Something is not quite right! $850m payment by Mercer parent?!?

So here we have Mercer and Marsh UK’s parent company in the US being ‘fined’ for allegedly taking backhanders from insurers without any disclosure to their clients. A bit of a conflict of interests one could say.

Of course, to avoid a lengthy legal battle and potentially even more bad publicity they settle without admitting anything. But action speaks louder than words – would you pay $850m just to get rid of an irritation, unless you had been caught bang to rights perhaps? I think there is more to this than first meets the eye.

Let’s take a look at the three favoured investment platforms that Mercer currently recommend in the UK. They seem to like Friends Life, Zurich (the old Allied Dunbar) and Aegon (formerly Scottish Equitable).

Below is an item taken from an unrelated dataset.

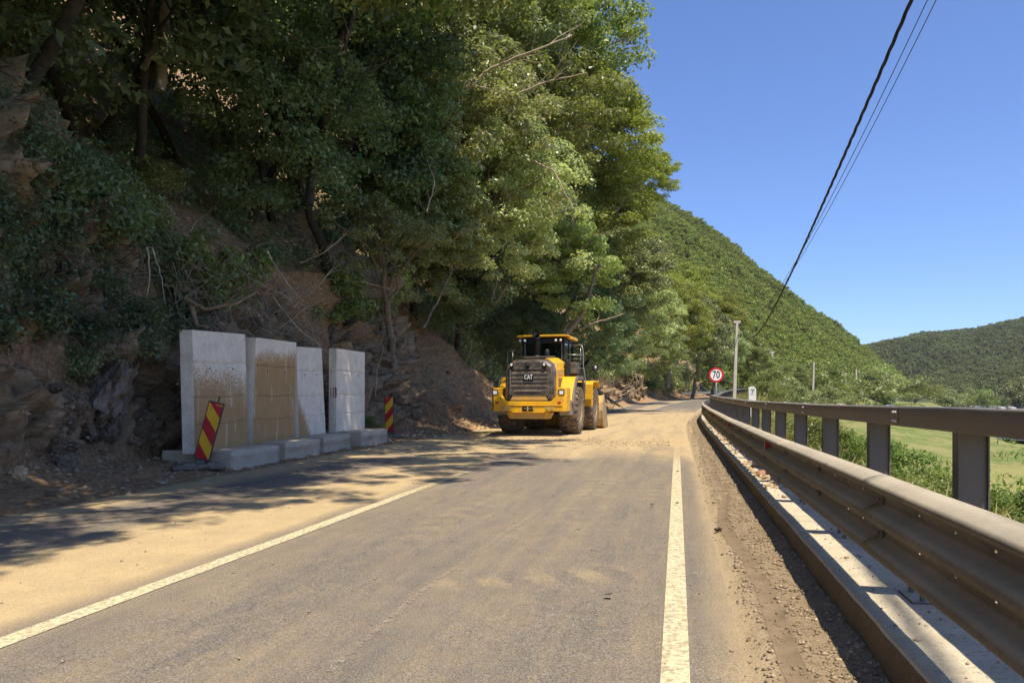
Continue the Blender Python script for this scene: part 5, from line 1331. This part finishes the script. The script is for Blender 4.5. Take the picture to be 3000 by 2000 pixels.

Is it just a coincidence that these 3 platform providers used to be very popular with IFAs due to the higher levels of commission payable? Could it be that Mercer favour these 3 platforms for reasons other than what’s best for the client? Could that American culture have possibly permeated into the UK subsidiaries? Surely not!

One could ask is there some sneaky benefit being derived that clients are not aware of? Why is it that Fidelity and BlackRock don’t get a look in? Surely they are highly regarded and super efficient, especially when you compare their back offices with the likes of Aegon. I think they still use a 1980s mainframe by the look of their printed output.

The extract below is from this site:

http://tech.mit.edu/V125/N1/long5_1.1w.html

Insurance Broker Marsh & McLennan Fined $850 Million for Rigging Prices

By Joseph B. Treaster

The New York Times — NEW YORK

Marsh & McLennan Cos., the largest insurance broker in the world, agreed Monday to pay $850 million to settle a lawsuit accusing it of cheating customers by rigging prices and steering business to insurers in exchange for incentive payments.

Although the company did not formally acknowledge any wrongdoing, Michael G. Cherkasky, the chief executive of Marsh, apologized for what he called the “shameful” and “unlawful” behavior of “a few people” at the company. But he said, “We don’t believe that our corporate entity has ever been involved in a pattern of covering up or a pattern of criminal behavior.”

The $850 million, which Marsh will pay over a four-year period, will be used to compensate about 100,000 corporations and smaller businesses whose commercial insurance was arranged by Marsh from 2001 and 2004.

In the days after the charges were filed in October, Marsh stopped taking incentive payments from insurers and its chief executive, Jeffrey W. Greenberg, was forced to resign. The company agreed Monday to fundamental changes in the way it does business.

The lawsuit, brought by Eliot Spitzer, the New York attorney general, maintained that Marsh received kickbacks from insurance companies that increased the cost of coverage for its customers and did not serve as an unbiased broker. He has also been investigating other brokers and insurance companies around the country for similar activities, and attorneys general and insurance regulators in many states have joined in with their own inquiries.